Your instructions
Nothing beyond the line containing "return CAM + d*((Z-CAM.z)/d.z)" is to be printed; print exactly each line from the start of the records below through that line, leaving out pictures.

- - -

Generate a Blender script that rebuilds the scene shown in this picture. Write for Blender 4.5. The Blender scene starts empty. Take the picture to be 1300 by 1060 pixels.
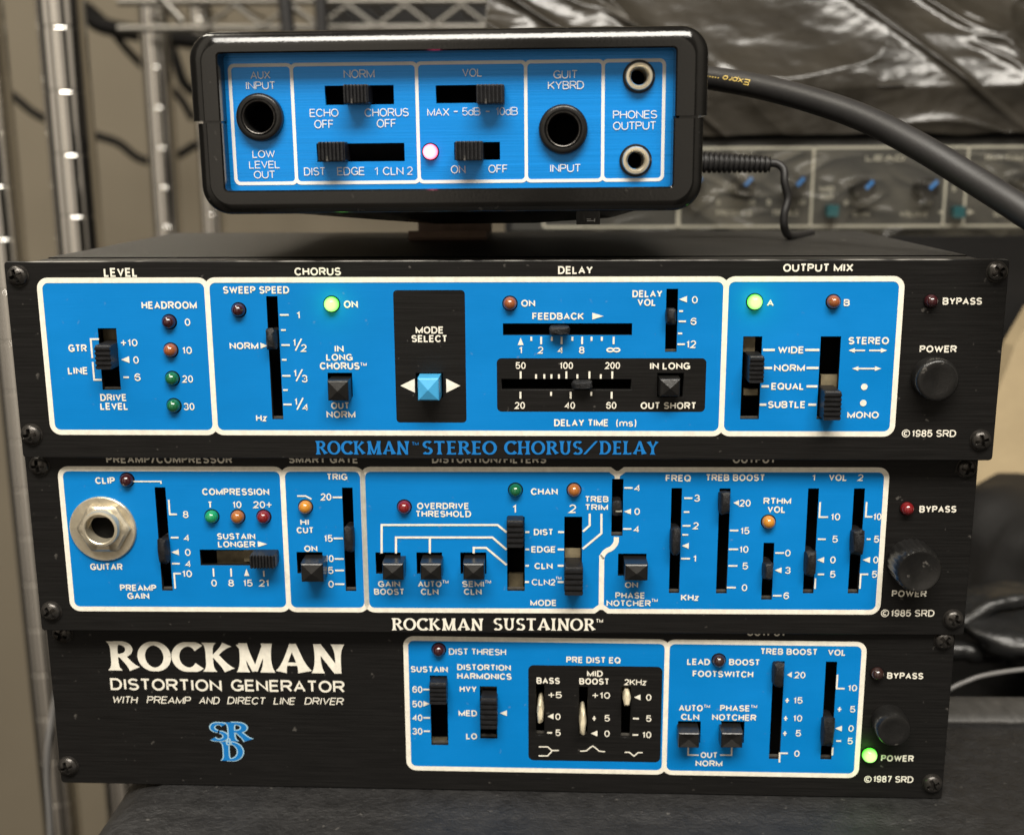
import bpy, bmesh, math, random
from mathutils import Vector, Matrix, noise

K = 0.001                      # everything below is written in millimetres
random.seed(4)
S = bpy.context.scene
COL = S.collection

# ------------------------------------------------------------------ camera
FPX, PITCH, YAW, ROLL = 1468.726, 0.217678, -0.031789, -0.005091
CAM = Vector((10.4419, -251.6911, 42.7313))
_f = Vector((math.sin(YAW)*math.cos(PITCH), math.cos(YAW)*math.cos(PITCH), -math.sin(PITCH)))
_r = Vector((math.cos(YAW), -math.sin(YAW), 0))
_u = _r.cross(_f)
CR = math.cos(ROLL)*_r + math.sin(ROLL)*_u
CU = -math.sin(ROLL)*_r + math.cos(ROLL)*_u
CF = _f
cam = bpy.data.cameras.new('camera')
cam.sensor_width = 36
cam.lens = 36*FPX/1300
cam.clip_start = 0.01
cam.clip_end = 50
cam.dof.use_dof = True
cam.dof.focus_distance = 0.258
cam.dof.aperture_fstop = 15
camo = bpy.data.objects.new('camera', cam)
COL.objects.link(camo)
camo.matrix_world = Matrix(((CR.x, CU.x, -CF.x, CAM.x*K), (CR.y, CU.y, -CF.y, CAM.y*K),
                            (CR.z, CU.z, -CF.z, CAM.z*K), (0, 0, 0, 1)))
S.camera = camo
def ray(px, py):
    return CF + CR*((px-650)/FPX) - CU*((py-530)/FPX)
def at(px, py, Y):             # measured photo point -> where that ray meets the depth Y (mm)
    d = ray(px, py)
    return CAM + d*((Y-CAM.y)/d.y)
def onz(px, py, Z):
    d = ray(px, py)
    return CAM + d*((Z-CAM.z)/d.z)

# ------------------------------------------------------------------ light
W = bpy.data.worlds.new('World')
S.world = W
W.use_nodes = True
nt = W.node_tree
bg = nt.nodes['Background']
tc = nt.nodes.new('ShaderNodeTexCoord')
sp = nt.nodes.new('ShaderNodeSeparateXYZ')
rp = nt.nodes.new('ShaderNodeValToRGB')
mr = nt.nodes.new('ShaderNodeMapRange')
mr.inputs[1].default_value = -1
nt.links.new(tc.outputs['Generated'], sp.inputs[0])
nt.links.new(sp.outputs[2], mr.inputs[0])
nt.links.new(mr.outputs[0], rp.inputs[0])
nt.links.new(rp.outputs[0], bg.inputs[0])
rp.color_ramp.elements[0].position = 0.22
rp.color_ramp.elements[0].color = (0.07, 0.06, 0.05, 1)
rp.color_ramp.elements[1].position = 0.62
rp.color_ramp.elements[1].color = (0.62, 0.57, 0.50, 1)
bg.inputs[1].default_value = 0.18
at2 = nt.nodes.new('ShaderNodeMath'); at2.operation = 'ARCTAN2'
nt.links.new(sp.outputs[0], at2.inputs[0]); nt.links.new(sp.outputs[1], at2.inputs[1])   # 0 = far side, +-pi = behind the camera
mr2 = nt.nodes.new('ShaderNodeMapRange'); mr2.inputs[1].default_value = -math.pi; mr2.inputs[2].default_value = math.pi
nt.links.new(at2.outputs[0], mr2.inputs[0])
rz = nt.nodes.new('ShaderNodeValToRGB'); nt.links.new(mr2.outputs[0], rz.inputs[0])
for k_, (p_, c_) in enumerate(((0, .2), (.02, 10.5), (.055, 11), (.07, .15), (.095, .2), (.115, 7.0), (.165, 7.6), (.185, .2), (.25, .3), (.28, 2.0), (.34, 1.4), (.42, .45), (.60, .35), (.72, .2),
                               (.80, .5), (.84, 4.5), (.88, 4.8), (.895, .12), (.945, .12), (.96, 7.5), (.985, 8.0), (1, .2))):
    c_ = (c_, c_*.96, c_*.90)
    e = rz.color_ramp.elements[0] if k_ == 0 else (rz.color_ramp.elements[1] if k_ == 1 else rz.color_ramp.elements.new(p_))
    e.position = p_; e.color = (*c_, 1)
mul = nt.nodes.new('ShaderNodeMix'); mul.data_type = 'RGBA'; mul.blend_type = 'MULTIPLY'; mul.inputs[0].default_value = 1
nt.links.new(rp.outputs[0], mul.inputs[6]); nt.links.new(rz.outputs[0], mul.inputs[7]); nt.links.new(mul.outputs[2], bg.inputs[0])

def area(name, loc, target, sx, sy, power, col):
    l = bpy.data.lights.new(name, 'AREA')
    l.shape = 'RECTANGLE'; l.size = sx; l.size_y = sy; l.energy = power; l.color = col
    o = bpy.data.objects.new(name, l); COL.objects.link(o)
    o.location = loc
    o.rotation_euler = (Vector(target)-Vector(loc)).to_track_quat('-Z', 'Y').to_euler()
    return o
area('ceiling_lamp', (0.08, -0.86, 1.20), (0, 0, -0.04), 1.25, 0.42, 43, (1.0, 0.95, 0.86))
area('rear_ceiling_lamp', (-0.9, 0.1, 1.5), (-0.1, 0.5, 0), 1.2, 0.22, 20, (1.0, 0.93, 0.80))
S.view_settings.view_transform = 'Standard'
S.view_settings.look = 'None'
S.view_settings.exposure = 0
S.view_settings.gamma = 1
S.cycles.max_bounces = 8

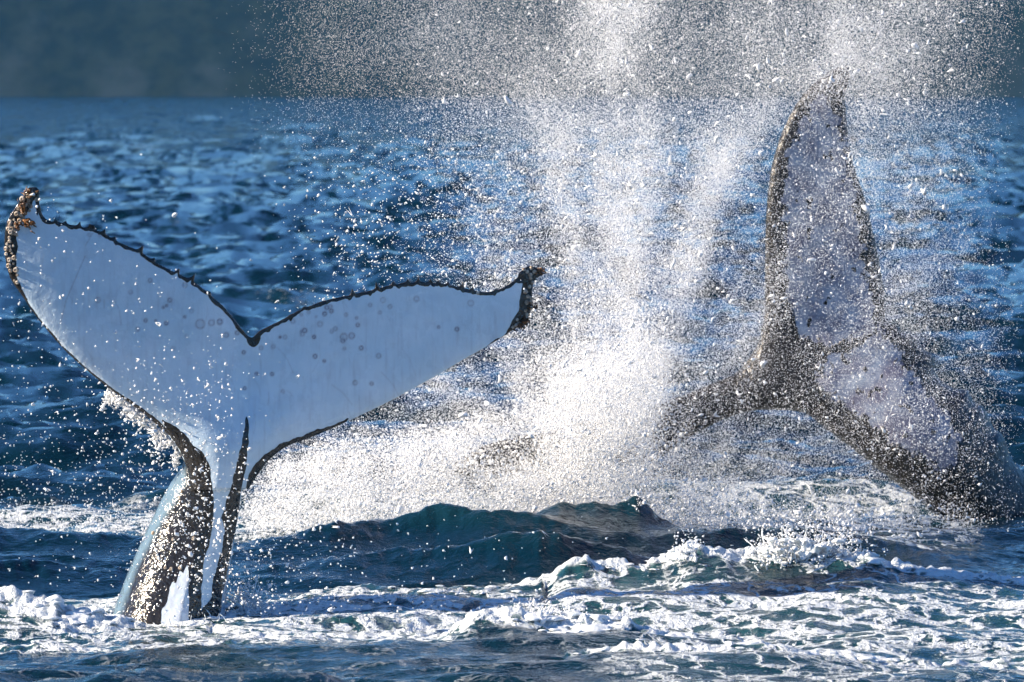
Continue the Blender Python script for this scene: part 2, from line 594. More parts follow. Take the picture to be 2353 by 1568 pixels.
def slab(outline, step, half_fn, depth_fn):
    """A solid whose front view is the outline: half thickness and mid depth are functions of the plan point."""
    out = np.asarray(outline, float)
    lo, hi = out.min(0), out.max(0)
    gx, gy = np.meshgrid(np.arange(lo[0], hi[0], step), np.arange(lo[1], hi[1], step * 0.87))
    gx = gx + (np.arange(gx.shape[0]) % 2)[:, None] * step * 0.5
    P = np.stack([gx.ravel(), gy.ravel()], -1)
    P = P[inside(P, out)]
    P = P[seg_dist(P, out, True) > step * 0.6]
    nb = len(out)
    allp = np.vstack([out, P])
    vs_, _, fs, _, _, _ = geometry.delaunay_2d_cdt([Vector(p) for p in allp], [], [list(range(nb))], 1, 1e-5)
    V = np.array([tuple(v) for v in vs_])
    T = np.array([list(f) for f in fs], np.int32)
    half, mid = half_fn(V), depth_fn(V)
    nv = len(V)
    front = at(V[:, 0], V[:, 1], mid - half)
    # the back face keeps the same x, z as a straight extrusion would
    back = at(V[:, 0], V[:, 1], mid)
    back[:, 1] = mid + half
    fx = at(V[:, 0], V[:, 1], mid)
    front[:, 0], front[:, 2] = fx[:, 0], fx[:, 2]
    # boundary edges -> rim
    e = np.sort(np.vstack([T[:, [0, 1]], T[:, [1, 2]], T[:, [2, 0]]]), 1)
    u, c = np.unique(e, axis=0, return_counts=True)
    bset = set(map(tuple, u[c == 1]))
    rim = []
    for t in T:
        for a, b in ((t[0], t[1]), (t[1], t[2]), (t[2], t[0])):
            if (min(a, b), max(a, b)) in bset:
                rim += [(a, b + nv, b), (a, a + nv, b + nv)]
    tris = np.vstack([T, T[:, ::-1] + nv, np.array(rim, np.int32)])
    return np.vstack([front, back]), tris


def fuse(name, parts, voxel, smooth_iter):
    V, Fc, o = [], [], 0
    for v, f in parts:
        V.append(v)
        Fc.append(np.asarray(f) + o)
        o += len(v)
    me = new_mesh('tmp', np.vstack(V), np.vstack(Fc))
    ob = bpy.data.objects.new('tmp', me)
    col.objects.link(ob)
    import bmesh
    bm = bmesh.new()
    bm.from_mesh(me)
    bmesh.ops.recalc_face_normals(bm, faces=bm.faces)
    bm.to_mesh(me)
    bm.free()
    md = ob.modifiers.new('r', 'REMESH')
    md.mode = 'VOXEL'
    md.voxel_size = voxel
    md.use_smooth_shade = True
    sm_ = ob.modifiers.new('s', 'SMOOTH')
    sm_.factor, sm_.iterations = 0.5, smooth_iter
    dg = bpy.context.evaluated_depsgraph_get()
    res = bpy.data.meshes.new_from_object(ob.evaluated_get(dg))
    res.name = name
    bpy.data.objects.remove(ob)
    bpy.data.meshes.remove(me)
    return res


def mesh_arrays(me):
    n = len(me.vertices)
    co = np.empty(n * 3, np.float32)
    no = np.empty(n * 3, np.float32)
    me.vertices.foreach_get('co', co)
    me.vertex_normals.foreach_get('vector', no)
    return co.reshape(-1, 3).astype(float), no.reshape(-1, 3).astype(float)


def loft(rings):
    """rings: list of (n,3) loops, closed at both ends."""
    k = len(rings[0])
    V = np.vstack(rings + [rings[0].mean(0)[None], rings[-1].mean(0)[None]])
    f = []
    for r in range(len(rings) - 1):
        for i in range(k):
            a, b = r * k + i, r * k + (i + 1) % k
            c, d = a + k, b + k
            f += [(a, b, d), (a, d, c)]
    e0, e1 = len(rings) * k, len(rings) * k + 1
    for i in range(k):
        f.append((e0, (i + 1) % k, i))
        f.append((e1, (len(rings) - 1) * k + i, (len(rings) - 1) * k + (i + 1) % k))
    return V, np.array(f, np.int32)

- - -

Full output
Generate a Blender script that rebuilds the scene shown in this picture. Write for Blender 4.5. The Blender scene starts empty. Take the picture to be 1300 by 1060 pixels.
import bpy, bmesh, math, random
from mathutils import Vector, Matrix, noise

K = 0.001                      # everything below is written in millimetres
random.seed(4)
S = bpy.context.scene
COL = S.collection

# ------------------------------------------------------------------ camera
FPX, PITCH, YAW, ROLL = 1468.726, 0.217678, -0.031789, -0.005091
CAM = Vector((10.4419, -251.6911, 42.7313))
_f = Vector((math.sin(YAW)*math.cos(PITCH), math.cos(YAW)*math.cos(PITCH), -math.sin(PITCH)))
_r = Vector((math.cos(YAW), -math.sin(YAW), 0))
_u = _r.cross(_f)
CR = math.cos(ROLL)*_r + math.sin(ROLL)*_u
CU = -math.sin(ROLL)*_r + math.cos(ROLL)*_u
CF = _f
cam = bpy.data.cameras.new('camera')
cam.sensor_width = 36
cam.lens = 36*FPX/1300
cam.clip_start = 0.01
cam.clip_end = 50
cam.dof.use_dof = True
cam.dof.focus_distance = 0.258
cam.dof.aperture_fstop = 15
camo = bpy.data.objects.new('camera', cam)
COL.objects.link(camo)
camo.matrix_world = Matrix(((CR.x, CU.x, -CF.x, CAM.x*K), (CR.y, CU.y, -CF.y, CAM.y*K),
                            (CR.z, CU.z, -CF.z, CAM.z*K), (0, 0, 0, 1)))
S.camera = camo
def ray(px, py):
    return CF + CR*((px-650)/FPX) - CU*((py-530)/FPX)
def at(px, py, Y):             # measured photo point -> where that ray meets the depth Y (mm)
    d = ray(px, py)
    return CAM + d*((Y-CAM.y)/d.y)
def onz(px, py, Z):
    d = ray(px, py)
    return CAM + d*((Z-CAM.z)/d.z)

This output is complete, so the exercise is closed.